Why did an acidic haze spread across Venus? The unusual clouds were discovered last July by ESA’s robotic Venus Express spacecraft currently orbiting Venus. The bright and smooth haze was found by Venus Express to be rich in sulfuric acid, created when an unknown process lifted water vapor and sulfur dioxide from lower levels into Venus’ upper atmosphere.

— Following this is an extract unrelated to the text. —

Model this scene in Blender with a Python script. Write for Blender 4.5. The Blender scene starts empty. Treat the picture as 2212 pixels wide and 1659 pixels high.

There, sunlight broke these molecules apart and some of them recombined into the volatile sulfuric acid. Over the course of just a few days last July, the smooth acidic clouds spread from the South Pole of Venus across half the planet. The above false-color picture of Venus was taken last July 23rd in ultraviolet light, and shows the unusual haze as relatively smooth regions across the image bottom. The cause of the dark streaks in the clouds is also not yet understood and is being researched.

1. Venusian Surface

Venus is classified as a terrestrial planet and is sometimes called Earth’s “sister planet” owing to their similar size, gravity, and bulk composition (Venus is both the closest planet to Earth and the planet closest in size to Earth). However, it has been shown to be very different from Earth in other respects. Venus is shrouded by an opaque layer of highly reflective clouds of sulfuric acid, preventing its surface from being seen from space in visible light.

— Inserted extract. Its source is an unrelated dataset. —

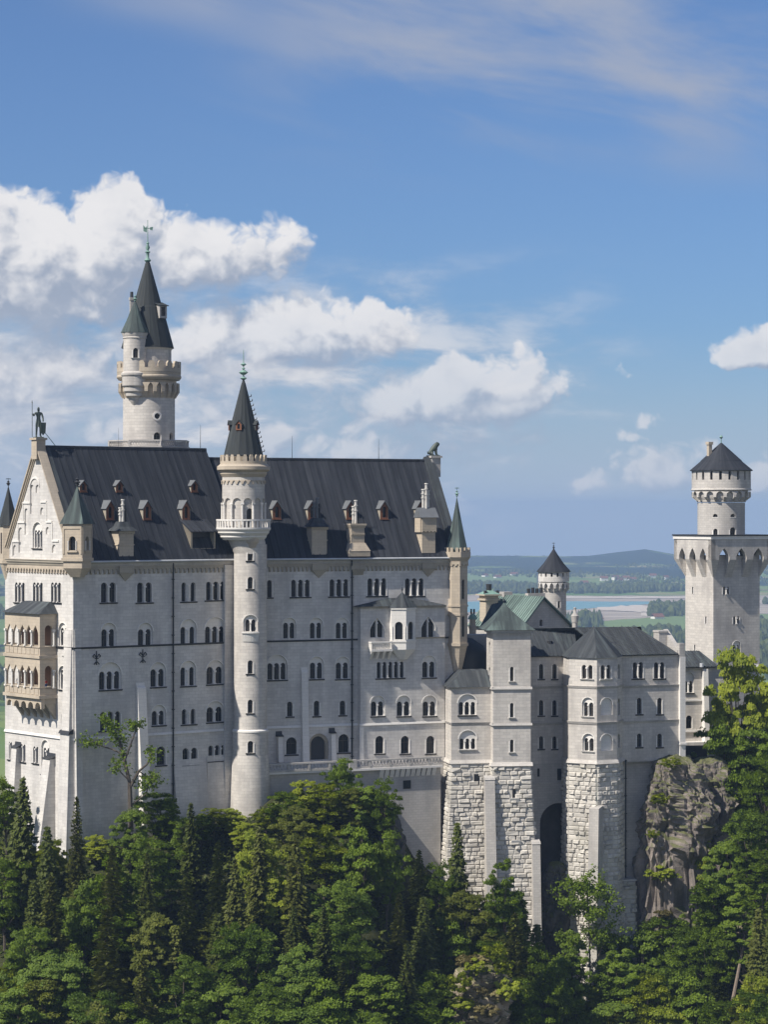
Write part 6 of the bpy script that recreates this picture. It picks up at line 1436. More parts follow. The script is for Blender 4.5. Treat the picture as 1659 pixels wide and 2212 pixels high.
fld = t.mix(hs.outputs[0], (.10, .18, .035), (.19, .25, .065)); fld = t.mix(t.ss(hs.outputs[1], .72, .9), fld, (.27, .25, .12))
wn_ = t.noise(flat, .0022, 5, .6); wood = t.ss(t.m('ADD', wn_, t.m('MULTIPLY', t.ss(sp.outputs[1], 6500, 10500), .13)), .52, .56)
fld = t.mix(wood, fld, (.020, .034, .018))
t.put(b.inputs['Base Color'], t.mix(far, near_c, fld)); b.inputs['Roughness'].default_value = .95; b.inputs['Specular IOR Level'].default_value = .1
me = bpy.data.meshes.new('ground'); me.from_pydata(vs_, [], fs_); me.polygons.foreach_set('use_smooth', [True] * len(fs_)); me.materials.append(m)
o = bpy.data.objects.new('ground', me); C.objects.link(o); tag(o, kind='structure')

# lake and its bare shores
def sheet(name, pts, z, mat, kind='structure'):
    me = bpy.data.meshes.new(name); 
    r = delaunay_2d_cdt([Vector(p) for p in pts], [(i, (i + 1) % len(pts)) for i in range(len(pts))], [], 1, 1e-3)
    fs = [f for f in r[2] if inside((sum(r[0][i].x for i in f) / 3, sum(r[0][i].y for i in f) / 3), pts)]
    me.from_pydata([(p.x, p.y, z) for p in r[0]], [], fs); me.materials.append(mat); o = bpy.data.objects.new(name, me); C.objects.link(o); tag(o, kind=kind); return o
def shore(xa, xb, ya, yb, amp, seed, n=60):
    """strip between two wavering shore lines, given in frame columns and rows, laid on the plain"""
    Yo = lambda py: 204 * F / (py - CY); pts = []
    for s_, py in ((1, yb), (-1, ya)):
        for i in range(n + 1):
            f = i / n if s_ > 0 else 1 - i / n; q = py(f) if callable(py) else py
            q += amp * noise.fractal(Vector((f * 9 + seed, s_ * 3.3, seed)), 1., 2., 4) * min(1, 6 * f, 6 * (1 - f)) if amp else 0
            Y = Yo(q); pts.append(((xa + (xb - xa) * f - CX) / F * Y, Y))
    return pts
m, t, b = material('water'); b.inputs['Base Color'].default_value = (.17, .34, .35, 1); b.inputs['Roughness'].default_value = .35; b.inputs['Specular IOR Level'].default_value = .3
MATS['water'] = m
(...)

It has the densest atmosphere of the four terrestrial planets, consisting mostly of carbon dioxide. The atmospheric pressure at the planet’s surface is 92 times that of Earth’s. With a mean surface temperature of 735 K (462 °C; 863 °F), Venus is by far the hottest planet in the Solar System. It has no carbon cycle to lock carbon back into rocks and surface features, nor does it seem to have any organic life to absorb it in biomass.

Bonus Video

Venus may have possessed oceans in the past, but these would have vaporized as the temperature rose due to the runaway greenhouse effect. The water has most probably photodissociated, and, because of the lack of a planetary magnetic field, the free hydrogen has been swept into interplanetary space by the solar wind. Venus’s surface is a dry desertscape interspersed with slab-like rocks and periodically refreshed by volcanism.